§ **Provided data**
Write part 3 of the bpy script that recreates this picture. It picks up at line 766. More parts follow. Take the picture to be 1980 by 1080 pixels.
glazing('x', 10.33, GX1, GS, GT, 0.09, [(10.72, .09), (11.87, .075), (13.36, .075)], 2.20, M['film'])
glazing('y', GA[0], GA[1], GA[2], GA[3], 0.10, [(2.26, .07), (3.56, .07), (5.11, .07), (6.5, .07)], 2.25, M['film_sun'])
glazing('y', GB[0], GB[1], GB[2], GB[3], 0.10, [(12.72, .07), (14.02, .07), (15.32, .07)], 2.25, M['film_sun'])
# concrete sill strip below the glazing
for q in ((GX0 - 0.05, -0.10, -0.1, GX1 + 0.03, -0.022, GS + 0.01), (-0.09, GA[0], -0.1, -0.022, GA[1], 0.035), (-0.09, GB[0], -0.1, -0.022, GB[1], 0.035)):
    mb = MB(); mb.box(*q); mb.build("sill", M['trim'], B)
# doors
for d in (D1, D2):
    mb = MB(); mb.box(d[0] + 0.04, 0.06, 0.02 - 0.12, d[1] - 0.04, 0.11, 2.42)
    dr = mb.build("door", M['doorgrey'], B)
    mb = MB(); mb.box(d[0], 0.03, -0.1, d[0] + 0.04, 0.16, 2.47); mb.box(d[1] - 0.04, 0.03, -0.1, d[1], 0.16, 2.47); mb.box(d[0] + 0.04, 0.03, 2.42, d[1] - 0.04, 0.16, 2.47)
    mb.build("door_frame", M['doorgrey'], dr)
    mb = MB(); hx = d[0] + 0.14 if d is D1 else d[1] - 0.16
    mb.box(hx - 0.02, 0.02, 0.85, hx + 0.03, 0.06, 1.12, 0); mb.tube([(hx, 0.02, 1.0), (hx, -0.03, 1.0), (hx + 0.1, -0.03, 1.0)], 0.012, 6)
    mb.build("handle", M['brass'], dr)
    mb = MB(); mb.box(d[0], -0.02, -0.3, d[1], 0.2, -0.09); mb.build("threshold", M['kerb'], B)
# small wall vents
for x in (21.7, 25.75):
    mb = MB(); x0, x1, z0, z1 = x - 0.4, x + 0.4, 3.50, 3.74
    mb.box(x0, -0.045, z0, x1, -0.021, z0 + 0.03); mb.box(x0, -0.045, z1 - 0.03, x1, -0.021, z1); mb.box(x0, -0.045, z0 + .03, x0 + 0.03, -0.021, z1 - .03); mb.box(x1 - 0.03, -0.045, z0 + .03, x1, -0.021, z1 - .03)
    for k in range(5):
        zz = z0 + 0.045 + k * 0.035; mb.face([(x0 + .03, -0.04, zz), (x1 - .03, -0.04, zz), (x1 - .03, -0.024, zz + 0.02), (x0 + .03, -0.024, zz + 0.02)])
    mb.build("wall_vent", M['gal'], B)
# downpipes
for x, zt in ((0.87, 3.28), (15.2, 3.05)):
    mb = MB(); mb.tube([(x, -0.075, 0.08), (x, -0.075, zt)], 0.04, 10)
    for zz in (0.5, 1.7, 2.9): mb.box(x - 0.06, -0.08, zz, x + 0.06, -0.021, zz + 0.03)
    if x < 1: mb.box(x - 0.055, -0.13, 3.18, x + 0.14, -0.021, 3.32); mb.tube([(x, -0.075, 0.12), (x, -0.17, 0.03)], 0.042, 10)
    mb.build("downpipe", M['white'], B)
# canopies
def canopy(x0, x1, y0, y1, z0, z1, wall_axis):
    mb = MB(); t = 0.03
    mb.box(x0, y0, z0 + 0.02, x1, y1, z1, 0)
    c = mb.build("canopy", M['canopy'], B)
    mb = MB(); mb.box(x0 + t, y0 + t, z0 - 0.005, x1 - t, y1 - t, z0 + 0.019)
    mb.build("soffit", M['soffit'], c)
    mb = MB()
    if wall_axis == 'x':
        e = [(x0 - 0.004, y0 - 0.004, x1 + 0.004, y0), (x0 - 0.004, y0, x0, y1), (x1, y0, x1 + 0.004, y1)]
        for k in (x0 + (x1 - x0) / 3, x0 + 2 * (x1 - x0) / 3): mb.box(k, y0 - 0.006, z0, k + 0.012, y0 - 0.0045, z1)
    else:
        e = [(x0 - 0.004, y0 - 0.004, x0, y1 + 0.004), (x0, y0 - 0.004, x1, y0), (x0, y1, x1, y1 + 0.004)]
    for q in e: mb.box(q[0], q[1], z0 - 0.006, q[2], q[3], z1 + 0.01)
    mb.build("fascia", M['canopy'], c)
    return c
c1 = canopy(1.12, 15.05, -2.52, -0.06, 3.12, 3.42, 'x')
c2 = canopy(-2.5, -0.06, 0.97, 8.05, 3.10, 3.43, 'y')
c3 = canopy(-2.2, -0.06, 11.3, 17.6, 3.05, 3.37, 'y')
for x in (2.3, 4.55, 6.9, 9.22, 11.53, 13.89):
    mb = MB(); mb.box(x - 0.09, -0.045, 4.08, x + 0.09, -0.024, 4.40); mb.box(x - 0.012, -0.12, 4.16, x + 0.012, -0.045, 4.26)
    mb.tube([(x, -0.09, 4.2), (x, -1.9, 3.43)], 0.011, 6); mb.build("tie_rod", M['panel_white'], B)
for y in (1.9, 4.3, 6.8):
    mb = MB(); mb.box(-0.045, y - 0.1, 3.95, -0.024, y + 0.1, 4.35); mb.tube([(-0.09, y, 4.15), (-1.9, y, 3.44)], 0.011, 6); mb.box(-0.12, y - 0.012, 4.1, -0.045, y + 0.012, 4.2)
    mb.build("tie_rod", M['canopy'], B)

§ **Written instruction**
Copy every single line of the material above that holds "canopy".

§ **Response to this exercise**
def canopy(x0, x1, y0, y1, z0, z1, wall_axis):
    c = mb.build("canopy", M['canopy'], B)
    mb.build("fascia", M['canopy'], c)
c1 = canopy(1.12, 15.05, -2.52, -0.06, 3.12, 3.42, 'x')
c2 = canopy(-2.5, -0.06, 0.97, 8.05, 3.10, 3.43, 'y')
c3 = canopy(-2.2, -0.06, 11.3, 17.6, 3.05, 3.37, 'y')
    mb.build("tie_rod", M['canopy'], B)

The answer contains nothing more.